The 15-Lesson Videotape Course in Basic Esperanto
The course was conceived and written by Edwin Grobe. Each lesson is thirty minutes, making the total course length seven and a half hours. The direct method of instruction is used, meaning that the material on the tape is all in Esperanto. In some scenes the actors interact in a family framework, without directly involving the TV audience, while in other scenes they look and speak directly into the camera, interacting with the TV audience. Some lessons make use of both methods.
Costumes: Each member of the family dresses according to his or her professional role, and throughout the entire film wears the same costume, whatever the dramatic or social situation. The costumes, which include wigs and makeup, are somewhat burlesque-style, almost clownish; and define the personalities of the characters.
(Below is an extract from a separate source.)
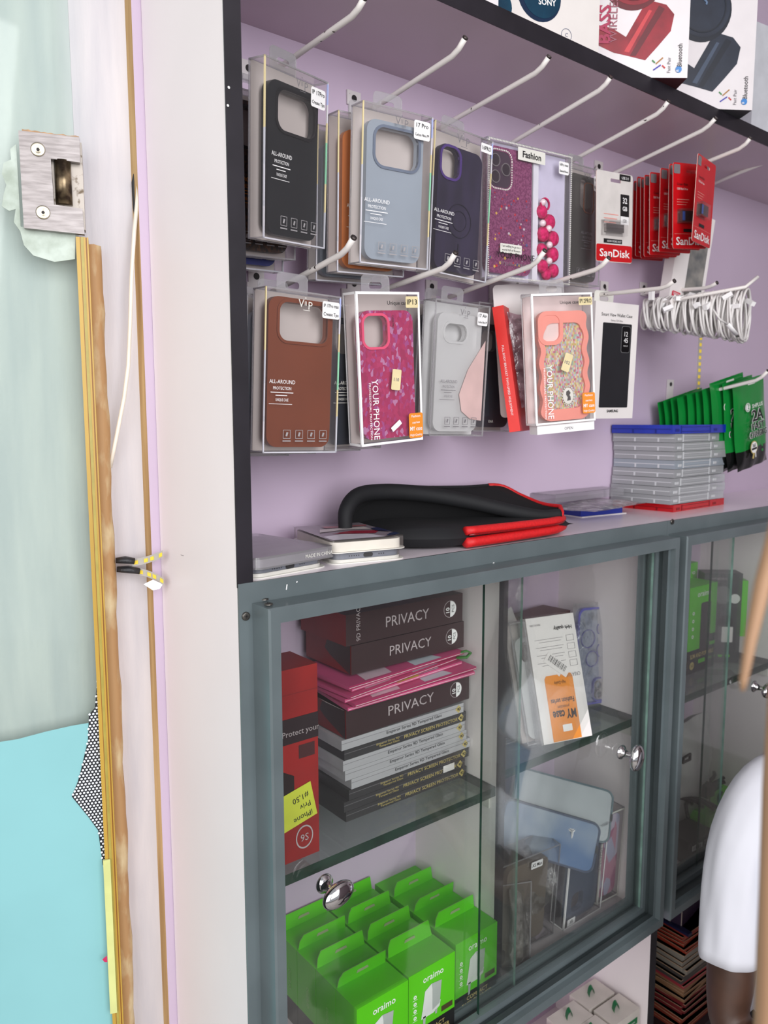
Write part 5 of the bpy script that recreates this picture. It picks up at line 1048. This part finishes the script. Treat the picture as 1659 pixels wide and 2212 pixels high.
b = MB(); b.box(0, w, 0, d, 0, h, mat('slate_printed_card', (56, 62, 60), .35), {'+x': og}); b.build('box_body', t, bevel=.001)
b = MB(); b.disc(w*.5, h*.76, .016, mat('grey_portrait_print', (110, 112, 110), .5), n=18, ez=1.2); b.disc(w*.82, h*.72, .010, chg, n=14, y=-.0006); b.disc(w*.6, h*.46, .014, obk, n=20); b.text('oraimo', .014, h*.93, .006, gy, width=.03); b.rounded(w*.66, h*.32, .022, .032, .001, cardw, -.0005); b.rounded(w*.2, h*.30, .022, .016, .001, og, -.0005)
for k in range(3): b.rounded(w*(.3+.2*k), h*.08, .008, .005, .001, og, -.0005)
b.build('printed_panel', t)
b = MB(); b.box(w, w+.012, .002, .030, .055, h-.015, og); b.build('side_carton', t)
t = thing('white_bag', 'large wrinkled white plastic bag on the right cabinet floor', 'bag', (1.41, .815, -.72), (0, 0, 0)); b = crumple(.20, .22, .10, mat('white_bag_plastic', (200, 198, 196), .35, coat=.2, bump=.5, scale=40), seed=31, amp=.006, n=20); b.build('bag_film', t)
t = thing('black_clip', 'small black clip on top of the white bag', 'clip', tuple(onY(1485, 1640, .76))); b = MB(); b.prism([(-.014, -.006), (.014, -.006), (.014, .008), (-.014, .006)], 0, .004, obk, hole=[(-.010, -.003), (.010, -.003), (.010, .005), (-.010, .004)]); b.build('clip_frame', t)
t = thing('black_cable_box', 'black box with white print at the front of the right cabinet floor', 'box', (1.300, .722, ZB+.0125), (-4, 0, 0)); b = MB(); b.box(0, .045, 0, .12, 0, .045, obk); b.front(.008, .040, .026, .036, cardw); 
for k in range(6): b.front(.011+k*.004, .013+k*.004, .027, .035, obk, -.0006)
b.build('box_body', t)
t = thing('black_cable_box', 'second black box with white print, tucked right of the first', 'box', (1.352, .730, ZB+.0125), (-4, 0, 0)); b = MB(); b.box(0, .045, 0, .12, 0, .036, obk); b.front(.008, .040, .016, .026, cardw)
for k in range(6): b.front(.011+k*.004, .013+k*.004, .017, .025, obk, -.0006)
b.build('box_body', t)
t = thing('lime_box', 'flat lime green box under the black cables', 'box', (1.41, .745, ZB+.0125), (0, 0, 0)); b = MB(); b.box(0, .15, 0, .13, 0, .052, og); b.build('box_body', t, bevel=.001)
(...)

Subtitles: The important words and phrases are not only heard, but also seen in the form of subtitles.
Scenario: After the Bonvolo family is introduced, several lessons feature visits by various foreigners who are hosted by the family. Various family members befriend or even fall in love with some of the visitors and regret their having to leave. Some family members even threaten to leave the house and run away to live with their new friends and lovers. Family unity is at risk. The family deals with the threat to its unity by deciding to take part in an international convention where they can again meet their departed friends. Lessons feature the execution of various strategies to raise the money needed to attend. The final lesson celebrates their success.
Grammar covered: Alphabet, numerals; nouns, -o and -oj endings; Adjectives, -a, -aj ending; Calendar, Clock; Verbs, -as ending; Accusative, -on, -ojn, -an, -ajn endings; Prepositions; Suffixes and prefixes; Combined words; Adverbs, -e ending; Imperative, -u ending; Past tense, -is ending; Future tense, -os ending; Conditional, -us ending; Recapitulation. (These are only the major themes. Additional themes will also appear in the various lessons.)
Financing
Each lesson costs US$20,000. We aim to collect at least $80,000 by spring 1997. At that time we will film the first four lessons, and will distribute copies to everyone who has pre-ordered them. Pre-orders can be purchased for $75 for the four, or at $250 for the 15 lessons. At that time we will set up a new campaign for additional financial support to enable filming the next lessons. It is our intent to produce the entire series within three years. The money we collect through pre-orders will greatly help; but they won’t be enough. Therefore to finance the entire project we must seek the help of generous patrons, individual or groups. And that we are courageously, even audaciously doing here. We hasten to add that neither ELNA nor the Esperantist working staff receive any monetary profit from the project. Our work is entirely voluntary and unpaid. Our first wish is to provide to the Esperanto movement professional teaching materials.
All 15 lessons of Pasporto can now be viewed for free on YouTube. The accompanying exercises and texts are available as free downloads in our online store.